‘The 1-series is not a space miracle. It’s not intended to be – that would sacrifice too much driver appeal.’
Exactly. In his neat summary, Gerd Schuster, project leader for BMW’s new baby, perfectly captures the essential point of 2004’s most intriguing new Focus/Golf-class car.Proper sporting cars are rear-wheel drive; BMW set out to build a smaller BMW. That – good (mostly very good) and bad – is exactly what they’ve achieved. The 1-series was never going to be anything other than front-engine, rear-drive – the layout that clarifies Schuster’s description.
The 1-series’ total character – the way it drives, the body’s proportions, the tight rear-seat compartment – all stem directly from the longitudinal positioning of the engine and the decision to adopt rear-wheel drive on a hatchback. To find another ‘new’ small car that goes against the (until now) universal trend to transverse-mounted engine/front-drive layout, you must go back to the first Mazda 323 from the late ’70s.
This is BMW being BMW: confident that, in a class that sells 12 million cars a year globally, there are sure to be 150,000-plus buyers delighted to compromise packaging efficiency for the sake of intense driver appeal. Especially in a car wearing a premium badge.
As Audi discovered with the A3 (seen by Munich as the 1-series’ closest rival, along with high-end VW Golfs and Alfa’s 147) price is comparatively unimportant on compact prestige models. When the 1-series goes on sale across the world on 18 September, there are going to be plenty of customers prepared to pay well over 20 grand for the privilege. The humble 114bhp 1.6-litre 116i starts at £15,690 (£180 over the equivalent A3), the 120i Sport tested sells for £20,170 and the 120d SE £20,800, all without dipping in to the extensive, too-often essential, options list.

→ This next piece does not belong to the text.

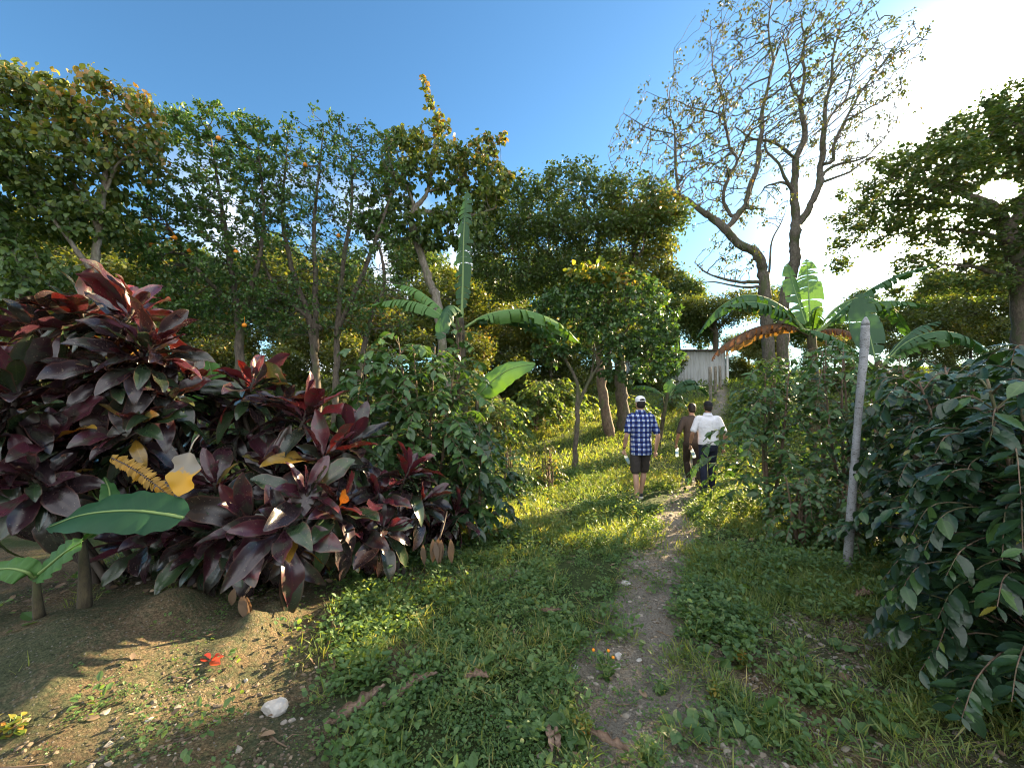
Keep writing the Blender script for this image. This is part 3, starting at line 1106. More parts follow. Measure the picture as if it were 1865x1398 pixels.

Still, to the person behind the wheel, it’s a no-brainer concept. The 120i drives like a more agile, more refined, smaller 318i. And that means altogether differently to the competition. You won’t find any front-drive rival with the same level of chassis poise (no, not even the Ford Focus), the same consistency of weighting of major controls and, best of all, steering that is as pure, as linear, and utterly unscathed by torquesteer. Simply because there is no torquesteer. Impossible. ‘The axle that steers should not have the burden of also powering the car,’ says Schuster, ignoring for a moment that BMW is also responsible for the front-drive Mini.
Achieving BMW’s traditional 50/50 weight distribution meant moving the engine rearwards, almost behind the front axle line, and shifting the battery to the boot floor, where the spare wheel normally sits. Except there isn’t one: all 1-series were conceived around run-flat tyres.
The cabin is long, the roofline extending the rear overhang well beyond the hatchback norm. The 1-series gets the longest wheelbase – 2660mm (up 80mm on the new Golf, and just 65mm shy of the 3-series) – in its class. Likewise, the overall length (at 4227mm, 23mm longer than the Golf), but the long-bonnet styling and an intrusive transmission tunnel eat into rear-seat space and restrict the fuel tank to a marginal 50 litres.
Most of the chassis elements are shared with next year’s 3-series: aluminium front struts with an alloy sub-frame, new five-link steel rear suspension, a stability control system that can be turned off and slightly more powerful 1.6- and 2.0-litre petrol and turbodiesel engines. A 1.8 will arrive in December. Brakes are by discs all round and the 120i/d and 118d get a choice of six-speed manual or automatic gearboxes – the 116i is five-speed manual only.